→ What to produce:
Copy every line in which the string "objects" occurs.

(Scene script records)
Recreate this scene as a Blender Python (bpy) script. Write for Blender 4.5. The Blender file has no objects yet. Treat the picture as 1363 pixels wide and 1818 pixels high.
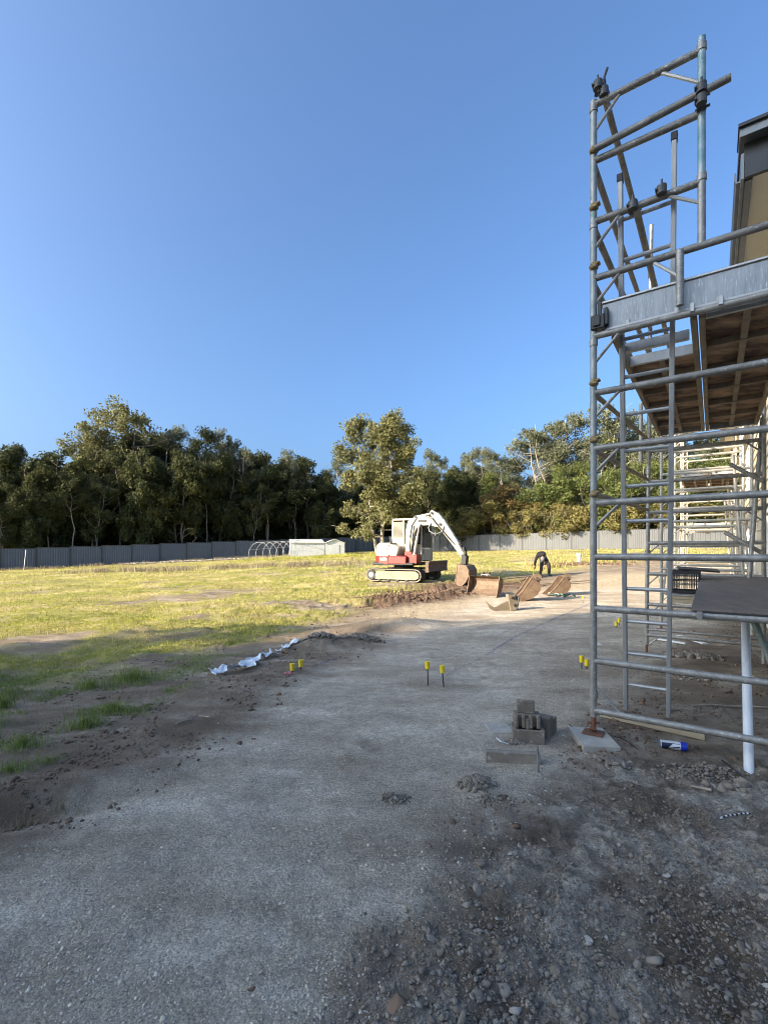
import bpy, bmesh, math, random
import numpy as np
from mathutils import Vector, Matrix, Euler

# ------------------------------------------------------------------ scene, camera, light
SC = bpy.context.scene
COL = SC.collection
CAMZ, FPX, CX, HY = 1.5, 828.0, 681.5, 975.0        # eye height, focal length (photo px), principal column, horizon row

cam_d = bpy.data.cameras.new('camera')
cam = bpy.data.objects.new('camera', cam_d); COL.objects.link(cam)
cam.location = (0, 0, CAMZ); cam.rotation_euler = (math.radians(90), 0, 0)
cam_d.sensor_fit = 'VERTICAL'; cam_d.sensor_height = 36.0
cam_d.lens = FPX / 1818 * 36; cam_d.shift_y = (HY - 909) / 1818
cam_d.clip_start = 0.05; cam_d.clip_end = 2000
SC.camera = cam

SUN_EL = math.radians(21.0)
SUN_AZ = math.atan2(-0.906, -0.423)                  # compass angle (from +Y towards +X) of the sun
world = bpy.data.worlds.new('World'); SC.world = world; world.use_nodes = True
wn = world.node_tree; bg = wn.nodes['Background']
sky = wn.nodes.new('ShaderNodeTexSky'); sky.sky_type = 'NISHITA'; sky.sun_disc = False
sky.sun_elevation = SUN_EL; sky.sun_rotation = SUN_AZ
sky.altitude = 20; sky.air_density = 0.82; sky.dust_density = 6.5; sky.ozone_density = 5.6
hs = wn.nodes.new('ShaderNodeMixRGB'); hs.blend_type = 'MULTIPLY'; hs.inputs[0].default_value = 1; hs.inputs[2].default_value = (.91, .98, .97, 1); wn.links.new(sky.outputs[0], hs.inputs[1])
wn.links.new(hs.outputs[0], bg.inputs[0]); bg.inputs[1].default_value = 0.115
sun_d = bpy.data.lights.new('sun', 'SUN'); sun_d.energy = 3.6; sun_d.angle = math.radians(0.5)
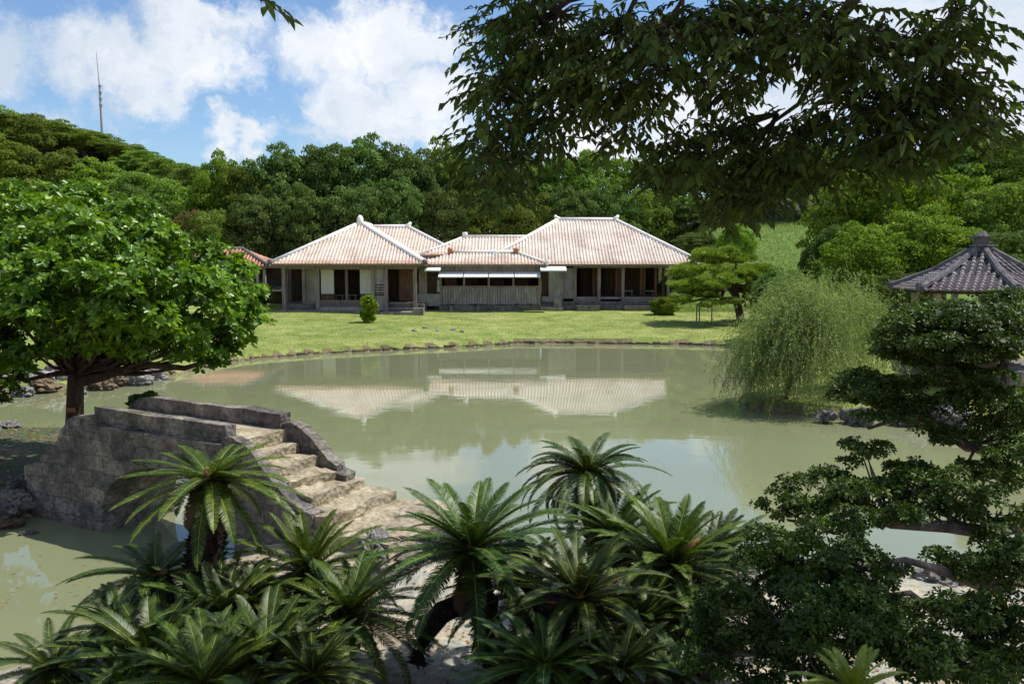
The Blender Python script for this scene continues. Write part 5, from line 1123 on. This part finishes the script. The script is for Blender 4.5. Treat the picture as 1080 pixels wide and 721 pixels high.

→ Response to the exercise:
Recreate this scene as a Blender Python (bpy) script. Write for Blender 4.5. The Blender file has no objects yet. Treat the picture as 1363 pixels wide and 1818 pixels high.
cam = bpy.data.objects.new('camera', cam_d); COL.objects.link(cam)